12 August 2013

august 12th {confidence & risks}

merona eden skirt   ·   old navy crepe shirt
merona emma flats

i've wanted to wear this skirt for a while but it's a couple inches shorter than i would prefer so in my closet it sits until winter rolls around and i can wear it with tights.  for some reason it didn't get pulled into rotation this past winter, but now that i have this bright magenta shirt that matches perfectly i thought again about how much i want to wear it.

i've talked here & there about taking clothing risks; despite knowing what silhouettes you like and  work time after time, there's always room for growth.  i may never wear skinny jeans & booties again (probably never) and i may never again belt a flowy blouse instead of tucking it in... but at least i did it, made it through the day, and gained an inch of confidence as a result of trying something new.

from about middle school through grad school i never wore shorts, skirts, or really anything shorter than capris.  i became self-conscious about my bigger calves right at the worst time of a young female's life--adolescence and the onset of high school--and unfortunately it was something that stuck with me until about four years ago when i was helping out during a summer school program that took place in an extremely old school building with no air conditioning.  in a desperate effort to gain some relief from the heat during the day, i wore a skirt.  and you know what... no one looked at me like i had sprouted two heads.  if anyone made a comment inside their head, i didn't hear it.  (as an aside, kate wrote something along these lines here that is worth checking out).  so, i continued wearing skirts when i began my first job out of grad school.  and since then, i feel like there's been no turning back.

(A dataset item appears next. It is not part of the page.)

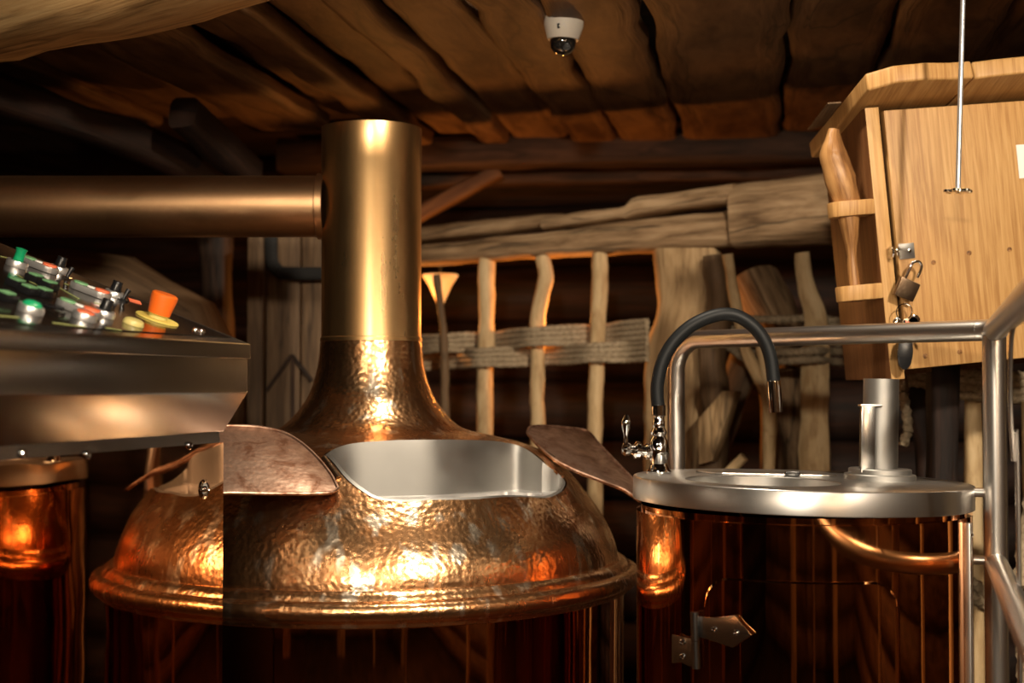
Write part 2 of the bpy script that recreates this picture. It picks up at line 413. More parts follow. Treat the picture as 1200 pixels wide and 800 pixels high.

it's funny to look at my archives (2012, 2013) and see that during the spring-fall months i wear a skirt nearly every single day.  maybe i'm making up for lost time?  i'm certainly still not completely confident with my body type or my weight, but i've reached a much more comfortable level and i think it's important that i continue to take risks & share them with others. 

and yes, i realize looking at this picture right now that this skirt looks no shorter than the other target skirts i own (it is, i swear!) and the length likely wouldn't make anyone look twice... but for me, i'm glad it is something that i am now wearing without thinking twice about.  writing this post helped, too, so thank you so much for reading and visiting!